C. In those proceedings in which the sum due is on an open account ... a hearing in open court shall not be required unless the judge, in his discretion, directs that such a hearing be held. The plaintiff shall submit to the court the proof required by law and the original and not less than one copy of the proposed final judgment. The judge shall, within seventy-two hours of receipt of such submission from the clerk of court, sign the judgment or direct that a hearing be held. The clerk of court shall certify that no answer or other pleading has been filed by the defendant. The minute clerk shall make an entry showing the dates of receipt of proof, review of the record, and rendition of the judgment. A certified copy of the signed judgment shall be sent to the plaintiff by the clerk of court. (Emphasis Added).
Art. 1702.1. Confirmation of default judgment without hearing in open court; required information; certifications
A. When the plaintiff seeks to confirm a default judgment as provided in Article 1702(B)(1) and (C), along with any proof required by law, he or his attorney shall include, in an itemized form with the motion and judgment, a certification that the suit is on an open account ... and that the necessary invoices and affidavit... are attached.
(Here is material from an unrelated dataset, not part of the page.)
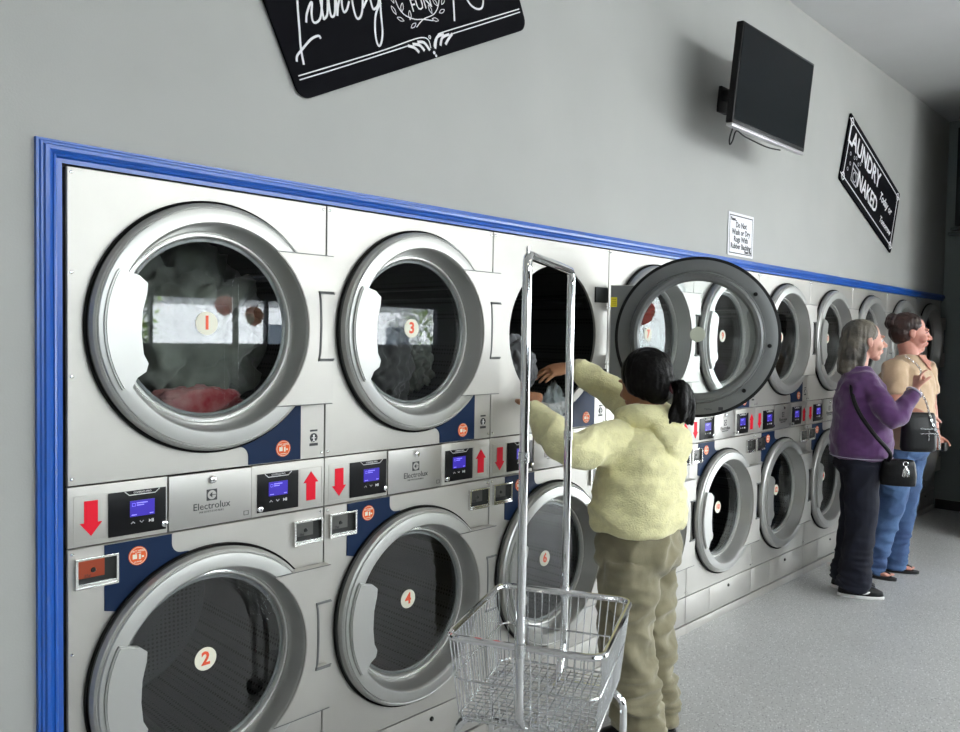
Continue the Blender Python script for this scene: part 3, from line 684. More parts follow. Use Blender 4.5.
# balloons by the windows, mirrored in the glass
def balloon(x, y, z, r, m, label, sh):
    o = empty('balloon', (x,y,0), 0, label, 'balloon')
    MB().lathe([(.0001,-1.14*r),(.05*r,-1.12*r),(.30*r,-1.0*r),(.72*r,-.7*r),(.97*r,-.1*r),(.98*r,.25*r),(.8*r,.7*r),(.45*r,.95*r),(.0001,1.03*r)], (0,0,z), 'z', 32).build('skin', m, o, smooth=180)
    MB().tube([(0,0,z-1.24*r),(.01,0,z*.5),(0,0,.05)], .002, 4).build('string', white_m, o)
    MB().lathe([(.0001,0),(.05,0),(.05,.04),(.03,.06),(.0001,.06)], (0,0,0), 'z', 20).build('weight', m, o)
def latex(name, c):
    m = bpy.data.materials.new(name); m.use_nodes = True; nt = m.node_tree; b = nt.nodes['Principled BSDF']; b.inputs['Base Color'].default_value = (*c,1); b.inputs['Roughness'].default_value = .25
    t = nt.nodes.new('ShaderNodeBsdfTranslucent'); t.inputs[0].default_value = (*c,1); x = nt.nodes.new('ShaderNodeMixShader'); x.inputs[0].default_value = .65
    nt.links.new(b.outputs[0], x.inputs[1]); nt.links.new(t.outputs[0], x.inputs[2]); nt.links.new(x.outputs[0], nt.nodes['Material Output'].inputs[0]); return m
bo = latex('orange_latex', (.95,.15,.03)); bb_ = latex('blue_latex', (.08,.14,.85)); bp_ = latex('peach_latex', (.85,.58,.45))
balloon(3.47,-5.55,1.90,.10,bo,'orange balloon floating before the street windows','')
balloon(3.85,-5.6,1.80,.10,bp_,'peach balloon floating before the street windows','')
balloon(7.45,-2.95,1.94,.135,bo,'orange balloon by the end windows, highest of its bunch','')
balloon(7.55,-2.52,1.84,.11,bb_,'blue balloon by the end windows','')
balloon(7.55,-3.28,1.66,.13,bp_,'peach balloon under the orange one by the end windows','')
# ------------------------------------------------------------------ people
def skin_mat(name, col, col2): 
    m = mat(name, col, .5, col2=col2, nscale=14, bump=.05, bscale=120)
    b = m.node_tree.nodes['Principled BSDF']; b.inputs['Subsurface Weight'].default_value = .08; b.inputs['Subsurface Radius'].default_value = (.02,.008,.004)
    return m
def fabric(name, col, col2=None, sc=25, bump=.3, bs=220, rough=.92, sheen=.25):
    return mat(name, col, rough, sheen=sheen, col2=col2 or tuple(c*.82 for c in col), nscale=sc, bump=bump, bscale=bs)
def loft(mb, secs, n=32):
    vs = []; k = len(secs)
    for c, a, b in secs:
        for j in range(n):
            t = 2*pi*j/n; ct, st = cos(t), sin(t)
            vs.append(V(c)+V(a)*(abs(ct)**.9*(1 if ct > 0 else -1))+V(b)*(abs(st)**.9*(1 if st > 0 else -1)))
    fs = [(i*n+j, i*n+(j+1) % n, (i+1)*n+(j+1) % n, (i+1)*n+j) for i in range(k-1) for j in range(n)]
    fs += [tuple(range(n))[::-1], tuple((k-1)*n+j for j in range(n))]
    return mb.add(vs, fs)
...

If attorney fees are sought under R.S. 9:2781 or 2782, the attorney shall certify that fact and that a copy of the demand letter and the return receipt showing the date received by the debtor are attached and that the number of days required by R.S. 9:2781(A) or 2782(A), respectively, have elapsed before suit was filed.
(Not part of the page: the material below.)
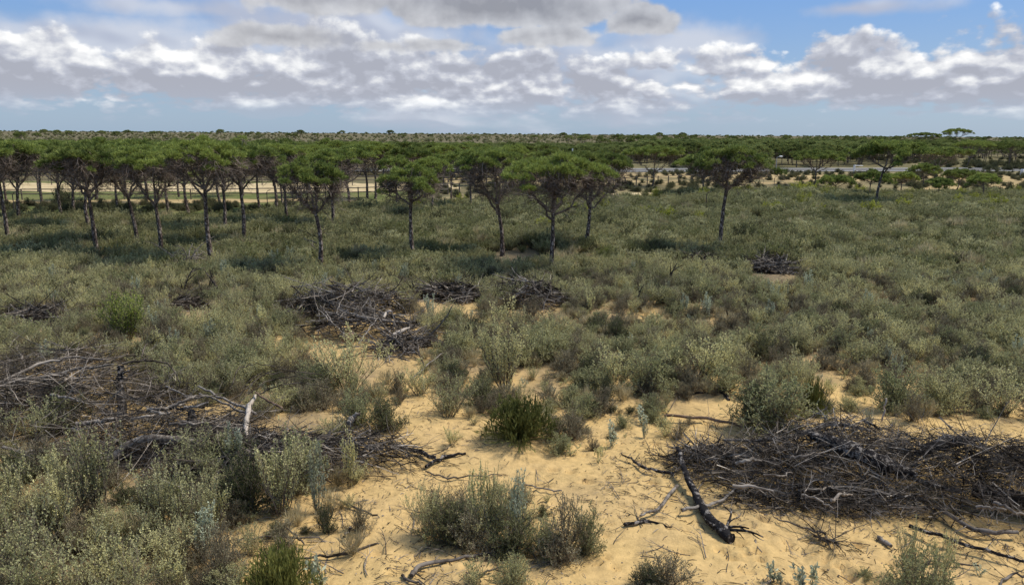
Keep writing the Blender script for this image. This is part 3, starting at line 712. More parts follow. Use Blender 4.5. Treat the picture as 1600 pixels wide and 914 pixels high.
p = gp(894, 262); h = zat(235, 894, p.y); g = Geo(); g.tube(np.array([[0, 0, 0], [0, 0, h + .3]]), .12, 5, cap=True)
tag(obj('white_pole', g.mesh('white_pole', M['white']), None, (p.x, p.y, 0)), 'white pole top showing above the crowns behind the large forked pine', 'pole')

# ------------------------------------------------------------------ shrubs
def shrub(seed, H, R, ns, nb, npl, ln, wd, spread=.8, up=.6, start=.06, sr=.006, mat='silver', stem='stem', dome=False, curl=0.0, jit=.5, along=.7, k=3):
    """ns stems, nb side shoots each, npl leaves a shoot"""
    rng = np.random.default_rng(seed); S = Geo(); L = Geo()
    for i in range(ns):
        a = rng.uniform(0, 2 * PI); q = math.sqrt(rng.random())
        b0 = np.array([math.cos(a) * R * .12 * q, math.sin(a) * R * .12 * q, 0])
        hh = H * (max(.16, (1 - q ** 3.0)) * rng.uniform(.8, 1.05) if dome else rng.uniform(.55, 1.0) * (1 - .35 * q))
        tip = np.array([math.cos(a) * R * q * spread, math.sin(a) * R * q * spread, hh])
        n = 5; t = np.linspace(0, 1, n)[:, None]
        p = b0 + (tip - b0) * np.c_[t ** 1.0, t ** 1.0, t ** (.75 if dome else .9)]; p[1:] += rng.normal(0, .02 * H, (n - 1, 3)); p[0, 2] = -.04
        S.tube(p, np.linspace(sr, sr * .4, n), k)
        sh = [(p[int(n * start)], p[-1])]
        for _ in range(nb):
            f = rng.uniform(start, .95); s0 = p[0] + (p[-1] - p[0]) * f; ii = f * (n - 1); s0 = p[int(ii)] * (1 - ii % 1) + p[min(int(ii) + 1, n - 1)] * (ii % 1)
            d = rng.normal(0, 1, 3) * np.array([1, 1, .35]); d /= np.linalg.norm(d); d = d * (1 - up) + np.array([0, 0, up]); 
            l_ = H * rng.uniform(.14, .34) * (1.2 - f * .6); e_ = s0 + d / np.linalg.norm(d) * l_
            S.tube(np.array([s0, e_]), [sr * .5, sr * .25], 3); sh.append((s0, e_))
        for (a0, a1) in sh:
            m_ = npl if np.linalg.norm(a1 - a0) < H * .45 else npl * 2
            tt_ = rng.random((m_, 1)); base = a0 + (a1 - a0) * (tt_ ** .8); ax = (a1 - a0) / (np.linalg.norm(a1 - a0) + 1e-6)
            dd = rng.normal(0, jit, (m_, 3)) + ax * along
            if curl: dd[:, 2] += curl
            L.leaves(base, dd, rng.normal(0, 1, (m_, 3)) + np.array([0, 0, 1.3]), ln * rng.uniform(.65, 1.2, m_), wd * rng.uniform(.8, 1.2, m_))
    return dict(S=S, L=L, mats=(M[stem], M[mat]))
def both(name, sh):
    s_ = sh['S'].mesh(name + '_stems', sh['mats'][0]); l_ = sh['L'].mesh(name + '_foliage', sh['mats'][1])
    g = Geo(); g.merged(sh['S'], 0); g.merged(sh['L'], 1)
    return dict(stems=s_, foliage=l_, all=g.mesh(name, list(sh['mats'])))
SH = {}
SH['silver'] = [both('silver_shrub', shrub(10 + k, .80 + .07 * k, .50 + .04 * k, 15 + 2 * k, 12, 12, .029, .015, 1.0, .62, .05, .005, 'silver')) for k in range(5)]
SH['spire'] = [both('spire_shrub', shrub(30 + k, 1.0, .30, 8 + k, 9, 11, .040, .020, .9, .84, .05, .005, 'silver_blue' if k == 2 else 'silver', jit=.45)) for k in range(3)]
SH['tall'] = [both('tall_silver_shrub', shrub(20 + k, 1.5, .50, 13 + 2 * k, 16, 15, .033, .017, .95, .84, .05, .007, 'silver', jit=.45)) for k in range(3)]
SH['grey'] = [both('grey_green_shrub', shrub(40 + k, .70, .62, 62, 10, 10, .034, .016, 1.05, .45, .05, .005, 'greygreen', dome=True)) for k in range(4)]
SH['heath'] = [both('dark_heath_shrub', shrub(50 + k, .55, .50, 60, 10, 11, .032, .011, 1.0, .45, .05, .005, 'heath', dome=True)) for k in range(3)]
SH['broom'] = [both('broom_shrub', shrub(60 + k, .80, .52, 170, 4, 6, .10, .011, 1.0, .9, .12, .006, 'broom', 'broom', jit=.12, along=1.0, dome=True)) for k in range(2)]
SH['gorse'] = [both('yellow_green_shrub', shrub(70 + k, .75, .65, 44, 9, 10, .055, .024, 1.0, .5, .08, .007, 'gorse', dome=True)) for k in range(2)]
SH['lime'] = [both('lime_green_shrub', shrub(75 + k, 1.25, .75, 40, 10, 12, .045, .020, .9, .65, .15, .008, 'lime')) for k in range(1)]
SH['dry'] = [both('dry_shrub', shrub(80 + k, .65, .45, 40, 10, 8, .026, .012, 1.0, .55, .1, .005, 'brown', 'drystem', dome=True)) for k in range(3)]
SH['scrub'] = [both('scrub_bush', shrub(90 + k, .85, .62, 30, 9, 9, .070, .021, 1.05, .72, .06, .008, ('scrub', 'scrub', 'scrub', 'scrub_pale', 'greygreen', 'scrub_dark')[k], jit=.3, along=1.0)) for k in range(6)]
SH['straw'] = [both('straw_tuft', shrub(120 + k, .42, .26, 34, 2, 5, .16, .007, 1.0, .9, .05, .0025, 'straw', 'straw', jit=.18, along=1.0)) for k in range(2)]
SH['sprig'] = [both('sprig', shrub(100 + k, .32, .16, 5, 4, 7, .034, .018, .9, .7, .1, .004, 'silver_blue' if k % 2 else 'silver')) for k in range(3)]
SH['bigleaf'] = [both('bigleaf_sprig', shrub(105 + k, .48, .10, 2, 3, 9, .060, .026, .9, .92, .1, .005, 'silver_blue', jit=.4)) for k in range(2)]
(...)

B. The certification shall indicate the type of service made on the defendant, the date of service, and the date a preliminary default was entered, and shall also include a certification by the clerk that the record was examined by the clerk, including therein the date of the examination and a statement that no answer or other opposition has been filed (Emphasis Added).
Discussion
In reviewing a default judgment, an appellate court is restricted to a determination of the sufficiency of the evidence offered in support of the judgment.